== Exercise goal ==
Both the line containing "(.16,.23,.13), .5, .42)" and the line containing "0, .2, .25, 9, .4)" belong in the answer, along with every line between them; print exactly those.

:: Provided data

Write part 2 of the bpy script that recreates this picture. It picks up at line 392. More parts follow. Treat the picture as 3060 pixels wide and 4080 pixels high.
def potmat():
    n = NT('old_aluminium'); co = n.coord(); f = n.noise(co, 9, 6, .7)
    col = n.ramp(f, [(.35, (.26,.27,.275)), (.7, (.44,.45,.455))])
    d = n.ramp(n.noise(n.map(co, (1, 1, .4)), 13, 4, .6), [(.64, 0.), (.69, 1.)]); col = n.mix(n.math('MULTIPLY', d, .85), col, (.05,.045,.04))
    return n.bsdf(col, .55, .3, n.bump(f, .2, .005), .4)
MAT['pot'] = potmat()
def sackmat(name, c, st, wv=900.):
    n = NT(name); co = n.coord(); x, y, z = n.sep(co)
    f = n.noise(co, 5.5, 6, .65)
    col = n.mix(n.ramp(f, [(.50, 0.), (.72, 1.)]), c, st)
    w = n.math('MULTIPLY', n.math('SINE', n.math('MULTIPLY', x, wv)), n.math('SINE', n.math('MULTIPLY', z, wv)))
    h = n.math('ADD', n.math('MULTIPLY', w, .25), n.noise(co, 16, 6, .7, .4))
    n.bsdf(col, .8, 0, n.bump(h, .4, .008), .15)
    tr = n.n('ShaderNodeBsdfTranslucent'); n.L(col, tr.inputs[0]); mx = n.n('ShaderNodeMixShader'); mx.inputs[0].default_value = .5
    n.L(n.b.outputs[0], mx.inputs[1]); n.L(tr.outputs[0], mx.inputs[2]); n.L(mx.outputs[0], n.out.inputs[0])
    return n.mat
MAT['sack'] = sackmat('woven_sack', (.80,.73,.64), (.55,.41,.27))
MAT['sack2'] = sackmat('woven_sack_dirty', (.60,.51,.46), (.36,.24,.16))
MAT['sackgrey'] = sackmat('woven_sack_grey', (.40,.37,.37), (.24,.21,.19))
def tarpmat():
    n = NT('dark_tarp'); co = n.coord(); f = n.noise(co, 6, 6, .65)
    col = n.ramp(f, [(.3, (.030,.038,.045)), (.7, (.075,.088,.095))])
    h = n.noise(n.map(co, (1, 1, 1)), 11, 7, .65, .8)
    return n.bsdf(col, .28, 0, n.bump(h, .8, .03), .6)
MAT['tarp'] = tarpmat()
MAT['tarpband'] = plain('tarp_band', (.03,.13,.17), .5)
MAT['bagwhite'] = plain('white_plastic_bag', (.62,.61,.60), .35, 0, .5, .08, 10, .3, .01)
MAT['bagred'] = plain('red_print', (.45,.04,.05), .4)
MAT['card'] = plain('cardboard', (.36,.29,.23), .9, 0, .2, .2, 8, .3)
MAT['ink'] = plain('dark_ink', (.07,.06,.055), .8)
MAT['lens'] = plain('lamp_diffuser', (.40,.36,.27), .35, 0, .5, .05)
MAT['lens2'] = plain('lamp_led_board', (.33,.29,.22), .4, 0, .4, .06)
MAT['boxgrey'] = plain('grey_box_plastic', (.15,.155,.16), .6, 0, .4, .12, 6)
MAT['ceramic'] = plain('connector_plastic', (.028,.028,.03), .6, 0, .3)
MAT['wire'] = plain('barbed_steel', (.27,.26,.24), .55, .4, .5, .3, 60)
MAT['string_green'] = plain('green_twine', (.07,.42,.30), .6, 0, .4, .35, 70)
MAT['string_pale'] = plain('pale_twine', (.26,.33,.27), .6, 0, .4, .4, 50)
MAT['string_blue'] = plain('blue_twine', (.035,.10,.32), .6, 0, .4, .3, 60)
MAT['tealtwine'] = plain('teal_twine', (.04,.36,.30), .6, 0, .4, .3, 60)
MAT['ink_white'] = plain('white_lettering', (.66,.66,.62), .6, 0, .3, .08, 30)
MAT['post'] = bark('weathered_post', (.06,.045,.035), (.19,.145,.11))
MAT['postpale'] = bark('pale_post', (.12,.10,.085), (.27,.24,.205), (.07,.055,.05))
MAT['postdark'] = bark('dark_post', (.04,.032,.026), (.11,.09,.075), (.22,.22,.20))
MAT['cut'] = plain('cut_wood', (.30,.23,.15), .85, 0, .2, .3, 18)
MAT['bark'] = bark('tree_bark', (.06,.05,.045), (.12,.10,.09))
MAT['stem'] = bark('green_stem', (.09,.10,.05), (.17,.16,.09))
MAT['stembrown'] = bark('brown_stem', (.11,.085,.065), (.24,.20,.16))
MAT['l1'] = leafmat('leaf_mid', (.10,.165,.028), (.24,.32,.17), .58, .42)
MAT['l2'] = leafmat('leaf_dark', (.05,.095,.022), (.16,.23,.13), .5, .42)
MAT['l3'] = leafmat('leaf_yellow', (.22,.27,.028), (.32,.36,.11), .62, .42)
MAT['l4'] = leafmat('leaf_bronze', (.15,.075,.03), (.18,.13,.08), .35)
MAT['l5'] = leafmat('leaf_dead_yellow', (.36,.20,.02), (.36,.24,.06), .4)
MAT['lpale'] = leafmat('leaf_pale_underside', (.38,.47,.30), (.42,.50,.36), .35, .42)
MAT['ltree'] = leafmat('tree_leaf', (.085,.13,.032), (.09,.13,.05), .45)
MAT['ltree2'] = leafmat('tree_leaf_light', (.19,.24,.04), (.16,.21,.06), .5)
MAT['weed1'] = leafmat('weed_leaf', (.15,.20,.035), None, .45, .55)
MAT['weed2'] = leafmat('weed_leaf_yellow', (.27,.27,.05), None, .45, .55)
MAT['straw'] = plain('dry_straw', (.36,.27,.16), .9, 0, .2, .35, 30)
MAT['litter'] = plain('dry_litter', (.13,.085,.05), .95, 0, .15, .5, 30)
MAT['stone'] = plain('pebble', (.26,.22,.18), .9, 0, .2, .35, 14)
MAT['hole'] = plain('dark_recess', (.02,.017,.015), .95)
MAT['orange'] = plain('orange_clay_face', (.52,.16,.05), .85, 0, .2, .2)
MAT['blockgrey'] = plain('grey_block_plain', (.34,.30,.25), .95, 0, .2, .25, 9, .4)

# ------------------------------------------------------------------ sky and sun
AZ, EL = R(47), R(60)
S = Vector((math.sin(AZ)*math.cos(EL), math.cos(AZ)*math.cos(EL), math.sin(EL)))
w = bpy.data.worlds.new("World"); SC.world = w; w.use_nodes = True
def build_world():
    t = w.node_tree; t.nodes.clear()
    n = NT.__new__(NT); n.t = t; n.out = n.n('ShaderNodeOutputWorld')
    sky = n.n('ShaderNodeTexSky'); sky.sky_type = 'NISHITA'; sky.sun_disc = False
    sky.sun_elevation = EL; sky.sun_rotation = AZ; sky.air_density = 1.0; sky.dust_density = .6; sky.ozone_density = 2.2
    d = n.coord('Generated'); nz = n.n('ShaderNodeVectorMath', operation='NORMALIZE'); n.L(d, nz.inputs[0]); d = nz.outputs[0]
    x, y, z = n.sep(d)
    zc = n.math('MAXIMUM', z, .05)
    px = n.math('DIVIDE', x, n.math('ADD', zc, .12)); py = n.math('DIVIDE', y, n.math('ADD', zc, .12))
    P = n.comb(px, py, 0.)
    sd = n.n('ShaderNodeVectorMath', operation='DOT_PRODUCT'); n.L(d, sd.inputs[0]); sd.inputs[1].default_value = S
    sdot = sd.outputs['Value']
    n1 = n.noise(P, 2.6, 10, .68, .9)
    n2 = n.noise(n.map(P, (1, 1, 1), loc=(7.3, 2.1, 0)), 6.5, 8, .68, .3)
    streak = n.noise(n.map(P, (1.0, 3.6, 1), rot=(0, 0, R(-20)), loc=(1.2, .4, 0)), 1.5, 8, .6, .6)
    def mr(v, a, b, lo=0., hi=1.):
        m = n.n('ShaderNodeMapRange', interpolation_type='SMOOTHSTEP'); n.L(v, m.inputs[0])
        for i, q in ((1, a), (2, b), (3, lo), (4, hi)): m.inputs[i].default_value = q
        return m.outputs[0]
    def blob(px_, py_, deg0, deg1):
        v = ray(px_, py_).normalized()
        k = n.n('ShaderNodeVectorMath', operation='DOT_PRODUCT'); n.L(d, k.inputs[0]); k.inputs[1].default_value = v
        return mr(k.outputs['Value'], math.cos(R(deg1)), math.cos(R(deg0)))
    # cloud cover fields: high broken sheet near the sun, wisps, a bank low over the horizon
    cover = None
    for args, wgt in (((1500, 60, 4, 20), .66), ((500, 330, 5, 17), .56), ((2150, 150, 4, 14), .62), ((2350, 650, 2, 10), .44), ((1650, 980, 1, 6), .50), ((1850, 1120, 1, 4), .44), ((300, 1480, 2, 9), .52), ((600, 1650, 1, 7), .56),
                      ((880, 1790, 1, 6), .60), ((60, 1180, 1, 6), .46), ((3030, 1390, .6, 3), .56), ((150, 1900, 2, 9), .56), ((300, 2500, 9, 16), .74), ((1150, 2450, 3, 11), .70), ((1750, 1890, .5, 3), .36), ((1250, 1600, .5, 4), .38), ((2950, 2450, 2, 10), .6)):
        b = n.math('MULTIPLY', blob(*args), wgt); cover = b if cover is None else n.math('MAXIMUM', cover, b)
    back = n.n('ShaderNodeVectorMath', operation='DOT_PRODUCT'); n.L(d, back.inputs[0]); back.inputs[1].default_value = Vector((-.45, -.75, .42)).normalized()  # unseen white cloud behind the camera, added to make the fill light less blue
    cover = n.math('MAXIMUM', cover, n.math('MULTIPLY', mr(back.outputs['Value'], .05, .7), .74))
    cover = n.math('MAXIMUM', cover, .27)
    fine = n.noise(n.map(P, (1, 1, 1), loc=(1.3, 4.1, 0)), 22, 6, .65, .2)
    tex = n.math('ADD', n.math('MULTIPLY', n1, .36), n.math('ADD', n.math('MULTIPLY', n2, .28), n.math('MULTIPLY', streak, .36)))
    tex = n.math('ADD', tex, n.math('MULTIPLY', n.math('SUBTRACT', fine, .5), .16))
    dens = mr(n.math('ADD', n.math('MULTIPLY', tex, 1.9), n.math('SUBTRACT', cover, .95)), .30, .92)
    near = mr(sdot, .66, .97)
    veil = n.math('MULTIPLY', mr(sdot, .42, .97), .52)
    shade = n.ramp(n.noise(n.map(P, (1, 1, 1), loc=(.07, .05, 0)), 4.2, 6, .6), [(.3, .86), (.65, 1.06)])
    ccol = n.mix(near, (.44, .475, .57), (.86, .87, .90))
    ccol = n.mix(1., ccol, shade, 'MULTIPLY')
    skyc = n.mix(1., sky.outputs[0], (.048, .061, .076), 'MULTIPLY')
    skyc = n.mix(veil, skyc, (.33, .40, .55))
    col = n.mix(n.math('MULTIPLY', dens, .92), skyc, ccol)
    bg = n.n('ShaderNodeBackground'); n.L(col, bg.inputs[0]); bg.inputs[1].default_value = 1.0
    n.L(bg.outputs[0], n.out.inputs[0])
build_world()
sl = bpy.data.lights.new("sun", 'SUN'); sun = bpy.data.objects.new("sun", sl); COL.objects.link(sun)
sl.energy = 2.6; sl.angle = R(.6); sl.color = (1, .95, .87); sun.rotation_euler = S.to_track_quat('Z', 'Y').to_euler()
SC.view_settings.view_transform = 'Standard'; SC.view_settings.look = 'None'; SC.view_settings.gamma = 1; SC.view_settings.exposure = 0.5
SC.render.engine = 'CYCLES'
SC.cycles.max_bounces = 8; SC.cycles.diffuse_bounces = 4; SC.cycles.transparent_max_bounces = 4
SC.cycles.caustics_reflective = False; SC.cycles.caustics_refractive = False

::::

== Written solution ==
MAT['l2'] = leafmat('leaf_dark', (.05,.095,.022), (.16,.23,.13), .5, .42)
MAT['l3'] = leafmat('leaf_yellow', (.22,.27,.028), (.32,.36,.11), .62, .42)
MAT['l4'] = leafmat('leaf_bronze', (.15,.075,.03), (.18,.13,.08), .35)
MAT['l5'] = leafmat('leaf_dead_yellow', (.36,.20,.02), (.36,.24,.06), .4)
MAT['lpale'] = leafmat('leaf_pale_underside', (.38,.47,.30), (.42,.50,.36), .35, .42)
MAT['ltree'] = leafmat('tree_leaf', (.085,.13,.032), (.09,.13,.05), .45)
MAT['ltree2'] = leafmat('tree_leaf_light', (.19,.24,.04), (.16,.21,.06), .5)
MAT['weed1'] = leafmat('weed_leaf', (.15,.20,.035), None, .45, .55)
MAT['weed2'] = leafmat('weed_leaf_yellow', (.27,.27,.05), None, .45, .55)
MAT['straw'] = plain('dry_straw', (.36,.27,.16), .9, 0, .2, .35, 30)
MAT['litter'] = plain('dry_litter', (.13,.085,.05), .95, 0, .15, .5, 30)
MAT['stone'] = plain('pebble', (.26,.22,.18), .9, 0, .2, .35, 14)
MAT['hole'] = plain('dark_recess', (.02,.017,.015), .95)
MAT['orange'] = plain('orange_clay_face', (.52,.16,.05), .85, 0, .2, .2)
MAT['blockgrey'] = plain('grey_block_plain', (.34,.30,.25), .95, 0, .2, .25, 9, .4)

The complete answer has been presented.